It's hard to talk about Metal Gear Solid 2 without treading ground video essayists on YouTube haven't already worn to the bedrock. By now every point of discussion has been mined, you know what the game is about and you've already made up your mind whether you want to play it or not. For some it's the black sheep of the Solid series, for others it's a high point that was eerily predictive of the current Internet era.

I suppose I fall into the later camp. Gameplay just feels great, there's some really fun parts of the Big Shell to sneak through, and screen-to-screen stealth-puzzle driven progression of the game feels just as intelligently designed as the original Metal Gear Solid. Granted, I see a lot of validity to the complaint that the Big Shell's nearly identical struts wears a bit thin, and it is at times a little disorienting when everything looks the same and you're told to go to Strut A or C or F or whatever. It's a definite weakness over the more defined landmarks of Shadow Moses, and the excellent Tanker chapter that opens MGS2 only highlights the Big Shell's shortcomings even more.

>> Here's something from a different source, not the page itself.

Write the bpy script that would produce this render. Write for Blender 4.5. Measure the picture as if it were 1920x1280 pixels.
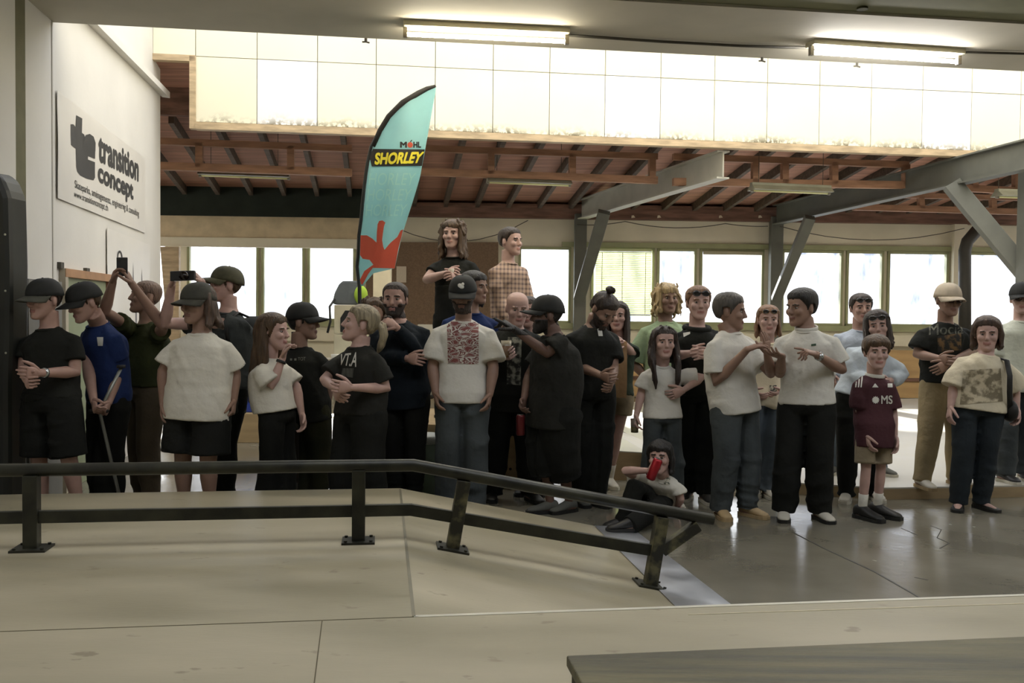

The incredible amount of detail keeps me invested, though. Shooting buckets of ice cause cubes to fly out, which you can then individually knock around or just watch melt in real time. Getting out of the rain in the Tanker chapter causes condensation to build up on the screen and spending too long in it will give Snake a cold. Urine splatters on Raiden's head with physics that beautiful recreate life. Now days if a glass doesn't shatter when you shoot it in a game people will bitch to death on Twitter about how lazy and unfit for continued existence the developers are. Back in 2001 though, Metal Gear Solid 2 showed how truly drastic the leap was between fifth and sixth gen hardware. Slipping on bird shit? That's only possible with the power of Emotion Engine, baby!

But of course what dominates most of the discussion around Metal Gear Solid 2 is its story, which deals heavily in themes of information control, particularly in the digital age. For much of the game it simply comes across as if Kojima just read 1984. It's a shallow, unchallenging take on censorship and culture control, that is until the very end of the game when Kojima begins to lay out exactly how this will all manifest in the digital age, where junk data reigns supreme. It's some pretty interesting stuff and also allows Kojima to do even more interesting things with how you play MGS2's climactic act, but it also results in some horrible pacing issues. Structurally speaking, MGS2's final two hours are hampered by excessively long codec calls interspersed between what is otherwise the story's more tense moments. Like, Solidus is right here and he brought two samurai swords so we can stab each other to death on top of the federal reserve building or whatever but hold up, AI Campbell needs to yack at me for 20 minutes.

Still, it is important to note that in 2001 a little over 50% of American households had an internet connection. The Internet was a far cry from its current incarnation, where much of our lives are tangled up in the world wide web. There was no Twitter, no YouTube, no Facebook to revolutionize the way we keep in touch with one another, let alone the way information is disseminated to the masses. And yet with each passing year MGS2 becomes more prescient. Maybe it's a time and place thing. I was pretty young when this came out and much of what Kojima was laying out in the last act went over my stupid little head, but it stuck with me, and I got to see the Internet shape itself into that very monster in real time. I wonder if someone born after the Web 2.0 explosion would really get as much out of it as I did.

And yeah, sure, Raiden is a real wet fart of a character. I mean the guy doesn't even have any posters in his room, what kind of sick freak doesn't have at least one poster? And Rosemary? Yeah, she's a cardboard cutout of a character, the sort of person who is so boring they would fall in love with the first guy to tell her she's wrong about what building was in King Kong. There's plenty of valid criticisms about the story! But I like it. I like getting to see Snake through the perspective of a rookie. I like the weirdo conspiracy to essentially mold Raiden into Snake's double. I don't even mind Raiden's lack of agency given how that factors into the overall narrative and central themes.

Really, I think I just like Metal Gear Solid 2.